As time has progressed, it's become clear to me that his work and ideas are now a central influence on my practice. Interestingly, he talks himself about when we encounter ideas and influences - the question we ask is how long it that we stay with it or how long we investigate it for. I feel at this point I'm still very much investigating his work, as well as some of my own external interests that surround themes and imagery associated with the feminine.

I noted down some key quotes today that particularly resonate.


“In the physical activity of making the drawings new ideas emerge and possibilities are seen which then start to direct it – and then after a while you start saying well what does it all start to add up to? What are the kinds of concerns that are coming out in the work? And that becomes the shape”. (ref William Kentridge – ‘Art Must Defend the Uncertain’ | Artist Interview | TateShots https://www.youtube.com/watch?v=Dnweo-LQZLU)

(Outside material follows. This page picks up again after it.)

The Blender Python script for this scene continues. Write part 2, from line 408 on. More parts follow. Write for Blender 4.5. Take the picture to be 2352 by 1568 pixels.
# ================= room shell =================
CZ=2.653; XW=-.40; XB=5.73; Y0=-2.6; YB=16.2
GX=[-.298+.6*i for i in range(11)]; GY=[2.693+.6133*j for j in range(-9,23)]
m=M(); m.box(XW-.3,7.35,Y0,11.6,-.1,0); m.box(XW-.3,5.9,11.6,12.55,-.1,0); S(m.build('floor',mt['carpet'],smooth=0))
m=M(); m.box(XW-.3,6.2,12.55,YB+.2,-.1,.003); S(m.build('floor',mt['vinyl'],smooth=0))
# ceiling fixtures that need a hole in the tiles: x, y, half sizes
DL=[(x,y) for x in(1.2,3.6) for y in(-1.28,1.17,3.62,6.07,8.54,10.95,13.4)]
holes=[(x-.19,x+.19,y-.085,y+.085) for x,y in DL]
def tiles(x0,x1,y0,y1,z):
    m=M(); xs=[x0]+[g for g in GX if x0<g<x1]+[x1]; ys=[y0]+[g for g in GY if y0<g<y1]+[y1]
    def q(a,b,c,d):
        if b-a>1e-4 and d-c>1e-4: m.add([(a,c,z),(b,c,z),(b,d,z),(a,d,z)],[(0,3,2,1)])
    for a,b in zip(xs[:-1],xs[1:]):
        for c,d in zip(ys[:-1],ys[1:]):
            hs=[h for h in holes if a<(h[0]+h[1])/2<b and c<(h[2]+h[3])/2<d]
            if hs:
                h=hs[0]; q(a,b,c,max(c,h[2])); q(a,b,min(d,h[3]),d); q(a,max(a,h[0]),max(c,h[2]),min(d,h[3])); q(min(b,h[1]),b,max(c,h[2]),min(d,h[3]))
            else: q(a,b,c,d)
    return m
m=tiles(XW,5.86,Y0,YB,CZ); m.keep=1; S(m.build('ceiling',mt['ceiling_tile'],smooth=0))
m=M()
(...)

" Making art is a practical activity for me, it's not sitting at a computer and thinking through an idea, it's embodying an idea through a physical material - paper, charcoal, steel, wood....I think a central category is recognition. And for that to operate you need to have an open field. If you have a very set plan of where you have to walk, where the drawing is going, it makes it much harder to allow yourself the openness to also see what's arriving by chance, through fortune, at the edges"


He goes on to question ' how does one work in the studio to best enable this to flower' and he answers that one of the ways to do this is to not have a set script or storyboard or a clear plan. To not know the answer'.

(ref William Kentridge Interview: How We Make Sense of the World - https://www.youtube.com/watch?reload=9&v=G11wOmxoJ6U


I'm really drawn to his eloquence and how he communicates in such a gentle and unassuming way. I want to try and hold onto these sentiments as I progress with my own work. To feel reconciled that not knowing the answer is ok.